Both sides in this presidential election claim there is an existential threat to our republic should the other side win. Democrats point to things like Donald Trump’s actions and inactions during the attack on our Capitol on Jan. 6, while Republicans point to things like Joe Biden’s management of migrants, particularly at our southern border; Biden possibly taking bribes related to business dealings of his son, Hunter; and Biden’s age. (He’s 81, while Trump is 77.) Let’s compare threats.
Biden’s management of migrants
Republicans complain that Biden is attracting migrants to our southern border who would not otherwise risk the journey, because his policies are too migrant-friendly. Treating migrants without compassion or dignity, however, might provide partial relief in the short-term, but it creates justifiable long-term hatred and distrust not just at the border, but on a global scale that will surely increase unless underlying problems are addressed. It also demonstrates to the world that our claims to a moral high ground are hogwash, which, in the long term and maybe the short, makes us more unsafe, at increasing expense.
FactCheck.org estimates that in 2018, when the Trump team enacted their policy of separating children from their families as a deterrent to asylum seekers, almost 400,000 people still crossed our southern border undocumented. Those people can’t be feeling very loyal to a country that could act so cruelly. The anger will be generational.
A compassionate solution may be more costly in the short term, but has both short and long-term potential for creating a robust next generation of defenders of our Constitution. Treating migrants with basic human dignity is the minimum we should do, but if we manage them based on the American principles proudly displayed on our Statue of Liberty, where it says, “Give me your tired, your poor, your huddled masses yearning to breathe free,” our strength as a nation will grow.
Article 1 of our Constitution provides for a Congress where the union’s issues are solved peacefully based on cooperative compromise. Challenges related to migrants arriving at our borders are manageable, but require all hands on deck working together to get it right. Policy differences can only become a threat when one side or the other takes a “my way or the highway” attitude. Mob rule, on the other hand, such as what was attempted by the Jan. 6 attack on our Capitol, is the very definition of an existential threat to the Republic.
Biden taking bribes
To date, the judiciary and the oversight committees in the House of Representatives have found no smoking-gun evidence of bribes facilitated by Hunter Biden to influence his father for the benefit of anyone. In fact, it’s recently been reported that Alexander Smirnov, a witness Republicans point to as crucial to their case, was actually passing on Russian disinformation when he accused Biden of taking bribes.

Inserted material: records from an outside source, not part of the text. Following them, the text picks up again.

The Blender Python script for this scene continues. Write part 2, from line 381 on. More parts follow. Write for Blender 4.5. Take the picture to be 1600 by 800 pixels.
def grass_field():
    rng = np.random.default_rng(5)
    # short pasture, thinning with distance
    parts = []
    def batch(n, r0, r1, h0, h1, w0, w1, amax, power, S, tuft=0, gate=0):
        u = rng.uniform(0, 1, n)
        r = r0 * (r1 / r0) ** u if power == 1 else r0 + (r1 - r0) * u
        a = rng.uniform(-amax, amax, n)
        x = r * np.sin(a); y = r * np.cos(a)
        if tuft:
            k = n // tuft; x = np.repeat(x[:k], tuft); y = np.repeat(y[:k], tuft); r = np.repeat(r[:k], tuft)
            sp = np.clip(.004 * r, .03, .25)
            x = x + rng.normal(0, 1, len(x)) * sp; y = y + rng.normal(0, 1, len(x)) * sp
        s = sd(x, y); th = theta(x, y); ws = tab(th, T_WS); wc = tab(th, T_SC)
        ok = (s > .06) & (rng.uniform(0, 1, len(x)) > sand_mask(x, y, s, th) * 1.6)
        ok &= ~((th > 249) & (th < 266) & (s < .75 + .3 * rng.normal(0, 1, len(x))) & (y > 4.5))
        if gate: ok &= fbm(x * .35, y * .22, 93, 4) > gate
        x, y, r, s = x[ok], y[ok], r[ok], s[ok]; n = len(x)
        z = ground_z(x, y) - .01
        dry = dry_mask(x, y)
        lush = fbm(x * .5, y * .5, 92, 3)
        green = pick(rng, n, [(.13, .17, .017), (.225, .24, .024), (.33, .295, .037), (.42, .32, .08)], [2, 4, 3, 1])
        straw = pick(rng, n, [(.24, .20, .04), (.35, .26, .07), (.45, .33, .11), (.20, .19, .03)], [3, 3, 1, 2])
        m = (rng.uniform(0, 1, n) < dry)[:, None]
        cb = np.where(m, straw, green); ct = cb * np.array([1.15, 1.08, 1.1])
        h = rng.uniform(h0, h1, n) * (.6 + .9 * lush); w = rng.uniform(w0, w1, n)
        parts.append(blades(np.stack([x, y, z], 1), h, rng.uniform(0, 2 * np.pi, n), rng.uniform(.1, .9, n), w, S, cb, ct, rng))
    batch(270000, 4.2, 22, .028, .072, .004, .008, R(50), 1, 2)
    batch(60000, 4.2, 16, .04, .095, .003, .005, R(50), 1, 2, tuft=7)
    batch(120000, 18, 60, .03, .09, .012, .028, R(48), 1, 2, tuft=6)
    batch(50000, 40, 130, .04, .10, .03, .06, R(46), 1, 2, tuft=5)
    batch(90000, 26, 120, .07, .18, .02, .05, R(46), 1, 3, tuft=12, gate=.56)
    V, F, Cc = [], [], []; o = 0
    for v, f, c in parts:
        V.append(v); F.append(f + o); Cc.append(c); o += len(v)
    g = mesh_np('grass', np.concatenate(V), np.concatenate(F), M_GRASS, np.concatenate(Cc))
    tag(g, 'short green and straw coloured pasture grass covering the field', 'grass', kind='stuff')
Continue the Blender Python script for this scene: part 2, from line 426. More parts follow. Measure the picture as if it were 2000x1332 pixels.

But let’s pretend there is something to these claims: The fact that the House of Representatives is holding hearings for a potential impeachment, should they find proof of a crime, demonstrates there is no existential threat to our republic; the system is working in that the weapons of battle are limited to arguments and votes. The violent attack on our Capitol on Jan. 6, on the other hand, directly threatened the Republic.
Biden’s age
Article 2, Section 1 of our Constitution specifies a chain of succession should the president be unable to fulfill the duties of the office. This process for a peaceful transfer of power preserves the will of the people through their elected representatives, with all the safeguards of our Constitution still in play. Our Constitution sustains the republic. Mob rule is how republics are lost.
Some argue that Trump can’t be held responsible for inciting the Jan. 6 attack on our Capitol. Maybe, but no playing with words about First Amendment rights can cover for how he sat idly by while the mob attacked. With his inaction that day, he broke his oath to “protect and defend the Constitution,” and no amount of flag-hugging by Trump can erase that fact.
Our forefathers created our Constitution to sustain our republic through peaceful resolution of issues based on the will of the people loyal to the union. Patriotism based on blind loyalty to a person or party is the true existential threat to our republic.
Michel Rottmann is a retired engineer from Bently Nevada in Minden; a retired math professor from Western Nevada College and Truckee Meadows Community College; and a volunteer for KNVC, Carson City Community Radio. He lives in the Virginia City Highlands, supporting a rescue cat that seems to have many more than nine lives.